Il cammino come destino
“Se sei triste guarda il cielo”
Così recita la centenaria poetessa giapponese Shibata Toyo.
Come se il cielo fosse davvero il luogo degli Dei.
Come se la specie umana avesse una profonda invidia per chi lo popola agitando le sue ali.
Pare furono dei tipi di dinosauri a “scegliere l’aria” come via di evoluzione… e divennero uccelli.
A noi è toccato colonizzare la terra, limitandoci nell’innalzarci a raggiungere la posizione eretta.
Ma la nostalgia del volo ci è rimasta dentro.
E con la tecnologia siamo diventati padroni degli spazi alti e leggeri.
E probabilmente conquisteremo altri pianeti.
Stiamo rischiando di passare da un eccesso all’altro… dal sentirci schiavi d’un corpo che deve faticosamente strisciare su terre impervie, all’illusione di poter tutto ottenere con la forza della mente ed il nostro senso d’onnipotenza.
Il cammino come destino.
Tra Terra e Cielo.
Guardare il cielo senza scordare la nostra natura terrestre.

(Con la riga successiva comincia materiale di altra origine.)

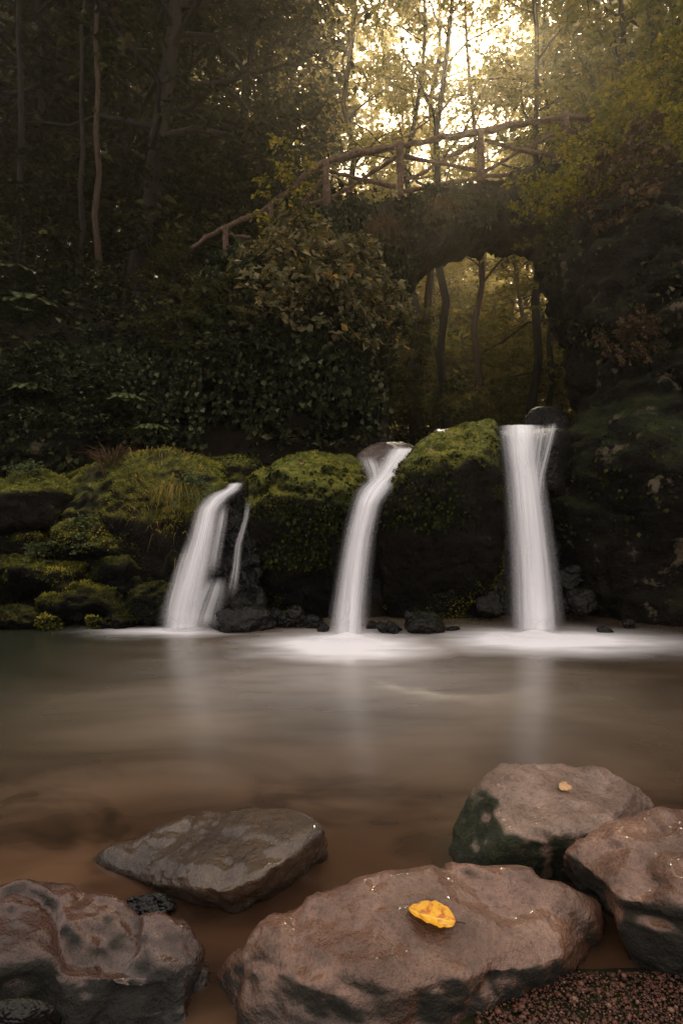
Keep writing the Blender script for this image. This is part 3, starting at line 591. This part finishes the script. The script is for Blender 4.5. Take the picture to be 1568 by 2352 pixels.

Oggi sono le nostre malattie, organiche e mentali, a costringerci a riflettere su chi veramente siamo.
E torniamo a camminare.
Reimparando la filosofia del viandante.
L’equilibrio da ricercare è armonizzare le nostre ambizioni di crescere all’infinito con l’istinto innato che trova felicità solo nello sperimentare i sensi tutti e, attraverso di essi, i nostri limiti.
D’accordo, useremo le macchine intelligenti.
Attenzione però, progettiamole come nostri ausili e con noi in movimento in orizzonti aperti.
Se invece fossero loro a sostituire i nostri arti e membra e l’intelligenza stessa, rischieremmo l’estinzione.
Tradire il nostro destino di camminatori, ci porterebbe ad essere “alieni” al nostro stesso essere.
Il richiamo del cammino ci è indispensabile per tenere i piedi per terra.
Rivolgiamo gli occhi al cielo solo quando vogliamo lenire le nostre tristezze.